Tuesday, December 16, 2008
UA geoscientists hold 3 press conferences at AGU
University of Arizona scientists were central players in three press conferences held at the AGU Fall meeting in San Francisco yesterday.
Starting at 9 am, Jonathan Overpeck, Co-Director of the Institute for Environment and Society at UA, was one of three panelists analyzing local and regional impacts of global climate change, with challenges facing cities and states ranging from more frequent heat waves and droughts to higher costs for road maintenance, electricity, emergency services, and reliable water supplies.
At 1 pm, Peter Smith, Principal Investigator for the UA -managed Phoenix Mars Lander, headed up a press conference on "Close look at a Martian arctic environment." The Phoenix Mars Lander spent more than five months this year examining a landing site on far-northern Mars. Phoenix dug to water-ice beneath the surface and analyzed the soil just above the ice for clues about the habitability of this permafrost environment.
To wrap up the day, Jonathan Lunine, from the UA Lunar and Planetary Laboratory, and is on the Cassini-Huygens project, was the lead at the 4pm press conference, talking about whether ice volcanoes are oozing from Titan and replenishing its atmosphere with methane. Or are these flow-like features the icy-debris that have been lubricated by rain and collapsed into sinuous piles like mudflows?

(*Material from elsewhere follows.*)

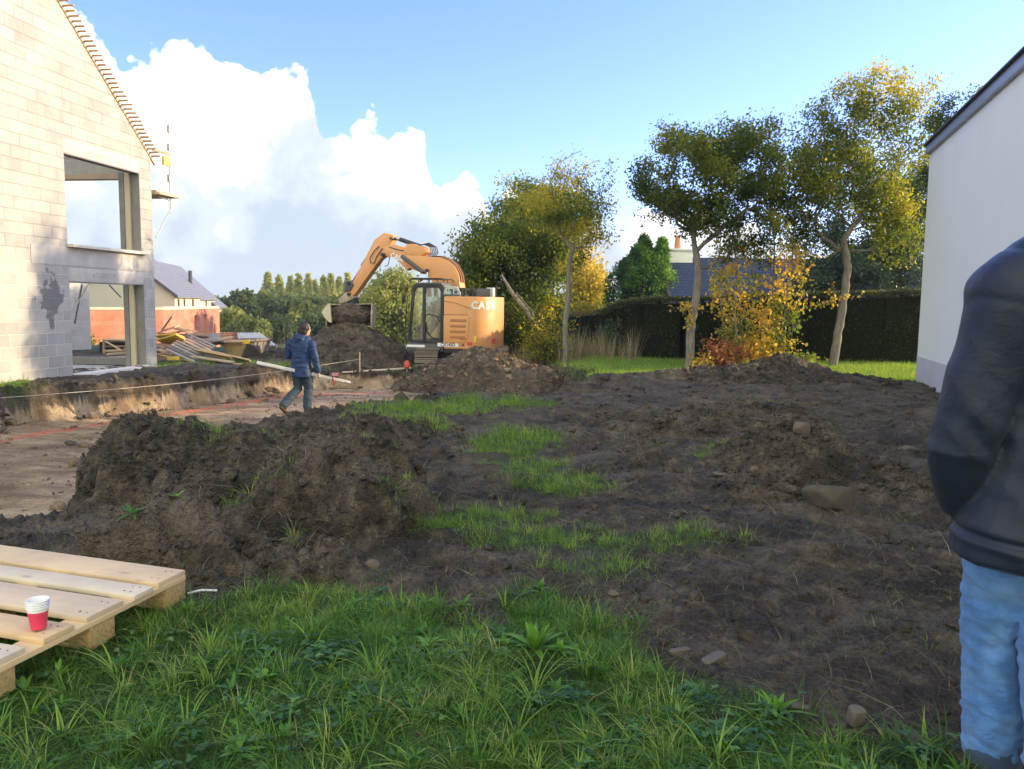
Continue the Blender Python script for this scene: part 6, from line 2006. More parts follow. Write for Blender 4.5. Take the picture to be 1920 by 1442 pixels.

There is a press conference at 1 pm today on the International Year of Astronomy featuring two UA scientists, Stephen Pompea, Manager of Science Education at the National Optical Astronomy Observatory (NOAO), US project director for IYA2009 and leader of the US IYA2009 optics education working group developing the Galileoscope, Connie Walker, Senior Science Education Specialist at NOAO and leader of the US and international IYA2009 working groups on dark-skies awareness.